Sunday, February 16, 2014

The Tactile World

I made a point of folding laundry and hand washing some sweaters while I listened to an On Being interview with artist Ann Hamilton--who often uses textiles in her work--because I find that it's altogether too easy for me to disconnect from the physical world. Especially during the winter, I disproportionately live in my head.

It's not only detrimental to my physical health, it's also hard on my emotional and spiritual health.

Unless, for some reason rooted deeply in my soul, water is involved (I like doing dishes!), necessary tasks that require working with my hands tend to feel like a burden, an irritation. One of my goals in life is to fundamentally shift my perspective, to not just stop gritting my teeth through those tasks, but to find transcendence.

When my friend Shelley went immediately from finishing a masters degree in art history to having twin daughters, I remember her talking about how satisfying it was to suddenly be immersed in a tactile world after living in such a cerebral one. (Now, by the way, with four children under the age of five, she works to maintain her sanity by dipping herself back into the cerebral world whenever she has the chance.)

Tactile immersion probably isn't the answer for me with everything else I have going on. But making a consistent, conscious effort to dip in might help. (And I'm sort of liking the mental image that creates. Because water.)

So I folded the laundry, then washed the sweaters in the sink.
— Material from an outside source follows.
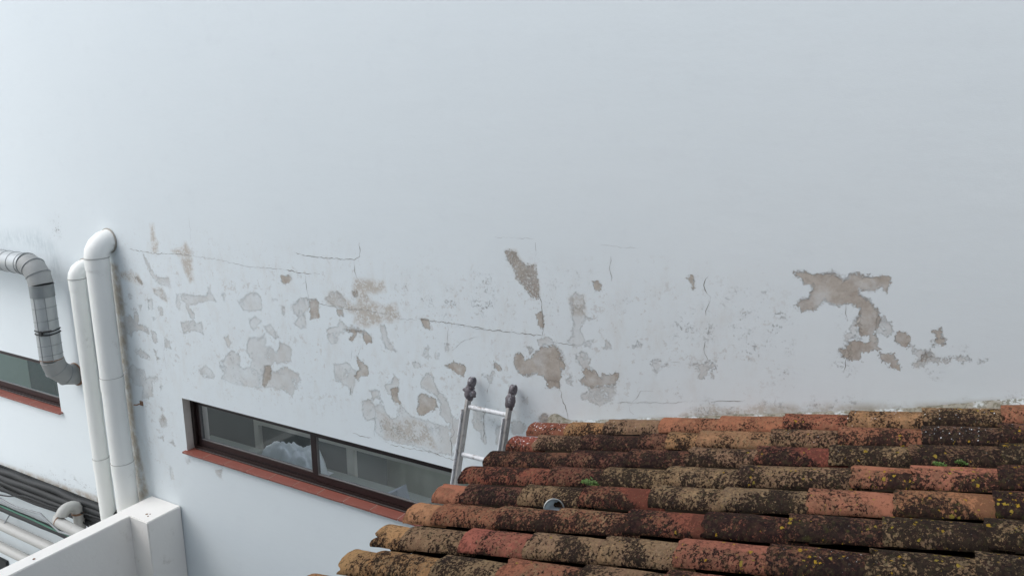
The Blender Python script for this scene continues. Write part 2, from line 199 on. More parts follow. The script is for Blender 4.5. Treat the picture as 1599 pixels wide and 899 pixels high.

As I laid them out on towels, trying to arrange the stubborn things into their proper shapes, I stopped to breathe through my annoyance.

This will take practice.

1 comment:

Linda Ullmann said...

I believe one of the reason why I like teaching elementary school is the combination of the tactile world and the cerebral world. Third grade is the a big transitional age for students to move from the concrete to the abstract. Although it is interesting to note that the new common math core is putting more emphasize on the visual and practical reasoning skills in mathematics rather then forcing students into just following the steps of algorithms. I just read an interesting article about preschoolers and Kindergartners natural understanding of fractions, but not a mathematical understanding. Reading and reflecting on this article (cerebral), then applying and helping my students play with math manipulatives and drawings to develop their mathematical understanding of fractions (tactile) is a challenging task in many ways. I love reading your blog Margy. It always gives me something to think about. Even using tax dollars to improve public restrooms.